2013년 12월 31일 화요일
Crisis it's what you make it
Crisis it's what you make it
*this post did not post last week. I hit save and realized I never hit publish* (FAMREL 160)
First off, there are several types of crisis. Some more severe than others. But when it comes down to it, we need to understand just exactly what IS a crisis? A crisis is a time of intense difficulty, trouble, or danger. When it occurs within a family setting, a crisis often is a situation that demands there is a change in the family system.
How do you know if you're family is experiencing a crisis or a stressor?
Brother Williams, my teacher for Family Relations, told us that the greatest health risk to Astronauts is osteoporosis and muscle atrophy. How is that? NASA makes sure that their astronauts are in good physical condition. But when they go up into space, where there is no gravity, their bones/muscles don't experience any tension or stress, like they normally do here on Earth. See, without stress, we become weak. You can apply that in family settings as well--they are things we experience daily that test us, and keep us (and our family) from becoming weak.
We often work around the stress, until is passed. But a crisis necessitates change in the family structure. When we hear the word crisis, we usually associate it with something negative--which it often is--but we don't associate it to great importance. The stress our bones/muscles experience everyday from gravity keep them from becoming weaker, but they don't play much of a role in making them stronger. In fact, bones are stronger when they've been broken. Equating this to a family crisis, it can strengthen a family when they've made positive adjustments to it. Just like the bone, they become stronger than they were before.
My professor provided us with an equation/formula that helps determine whether the crisis will heal the family and become stronger, or whether the family will drift apart:
ABC=X
A- Actual Event (the divorce, affair, car accident, illness, etc.)
B- Both resources (people around us and their wisdom/experience--also application, how we choose to use it)
C- Cognitions (thought process--the way you're thinking about the experience)
= X- Total EXperience
This equation shows us that while we have no control over the crisis or actual event that happens to our family, we have control over the total experience. There is value in recognizing the A, B, C, because then you know you have a choice in what the event does to your life, how it affects you, and eventually what it was meant for. YOUdecide to use it to better yourself, or take you down.

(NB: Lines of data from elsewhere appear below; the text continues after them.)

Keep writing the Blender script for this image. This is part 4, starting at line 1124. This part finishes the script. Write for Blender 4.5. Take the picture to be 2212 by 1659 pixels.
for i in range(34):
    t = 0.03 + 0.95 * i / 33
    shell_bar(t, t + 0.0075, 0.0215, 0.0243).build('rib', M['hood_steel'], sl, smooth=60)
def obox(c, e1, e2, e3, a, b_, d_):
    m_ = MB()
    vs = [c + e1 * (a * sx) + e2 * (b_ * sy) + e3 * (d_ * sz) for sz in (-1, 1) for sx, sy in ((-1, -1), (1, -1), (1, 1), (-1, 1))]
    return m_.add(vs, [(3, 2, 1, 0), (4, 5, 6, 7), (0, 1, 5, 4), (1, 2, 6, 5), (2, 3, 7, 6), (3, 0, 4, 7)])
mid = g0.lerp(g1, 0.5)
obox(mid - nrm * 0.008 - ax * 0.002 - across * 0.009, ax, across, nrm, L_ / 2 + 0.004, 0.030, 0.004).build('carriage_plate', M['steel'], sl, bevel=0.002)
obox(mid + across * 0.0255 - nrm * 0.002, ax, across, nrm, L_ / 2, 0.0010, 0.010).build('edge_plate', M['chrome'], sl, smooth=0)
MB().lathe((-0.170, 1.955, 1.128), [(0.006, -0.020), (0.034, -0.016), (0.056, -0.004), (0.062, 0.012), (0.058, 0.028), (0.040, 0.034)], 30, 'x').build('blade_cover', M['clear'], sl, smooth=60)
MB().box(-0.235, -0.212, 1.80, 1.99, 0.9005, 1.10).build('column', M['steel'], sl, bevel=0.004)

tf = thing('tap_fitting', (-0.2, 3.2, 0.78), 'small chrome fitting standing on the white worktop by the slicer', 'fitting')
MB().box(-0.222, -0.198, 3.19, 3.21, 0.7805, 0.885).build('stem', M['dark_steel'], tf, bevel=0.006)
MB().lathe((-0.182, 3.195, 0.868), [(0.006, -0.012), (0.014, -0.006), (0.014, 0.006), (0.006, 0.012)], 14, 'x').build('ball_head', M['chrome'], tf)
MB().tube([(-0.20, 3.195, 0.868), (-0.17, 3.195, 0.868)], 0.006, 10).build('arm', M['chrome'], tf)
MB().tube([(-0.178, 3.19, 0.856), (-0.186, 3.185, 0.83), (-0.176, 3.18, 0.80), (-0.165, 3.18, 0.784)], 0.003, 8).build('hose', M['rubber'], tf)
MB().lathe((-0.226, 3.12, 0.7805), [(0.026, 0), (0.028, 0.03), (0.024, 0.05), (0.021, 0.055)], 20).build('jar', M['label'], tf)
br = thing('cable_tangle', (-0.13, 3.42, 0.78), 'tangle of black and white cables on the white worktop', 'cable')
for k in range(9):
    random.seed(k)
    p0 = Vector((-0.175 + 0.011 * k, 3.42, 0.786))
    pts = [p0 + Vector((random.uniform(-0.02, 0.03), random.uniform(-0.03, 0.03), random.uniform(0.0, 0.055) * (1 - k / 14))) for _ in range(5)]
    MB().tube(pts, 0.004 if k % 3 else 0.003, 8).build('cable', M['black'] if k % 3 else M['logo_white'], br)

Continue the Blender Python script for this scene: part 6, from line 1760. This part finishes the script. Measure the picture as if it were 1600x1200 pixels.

Finally, a word on coping:
coping is something we use to protect us. People say, oh I'm "coping" but fail to realize it's more than just getting by. Coping is heavily tied to B and C of the equation. It's how you are choosing to deal with the situation. There are negative and positive ways of coping, negative coping in B and C will lead to a negative result in X. That's why it's so important to ensure that you are coping healthily. One thing that my mother has taught me about coping, when you are going through an extremely difficult time is to "forget yourself and focus on others." I always have rolled my eyes when she says to go help someone, when it's me going through a hard time. It's true that if you are using service as an avoidance or denial of the situations, that is nothealthy. Coping is meant to help you deal with, not run away. But the thing I have come to learn is that as people (who are conjunctively working through the difficulties of the crisis) do things to help others, it will fill their own holes. Not because helping others just makes you feel good, or brings you good karma or blessings. But because you come to know that if you can help them, you can help yourself.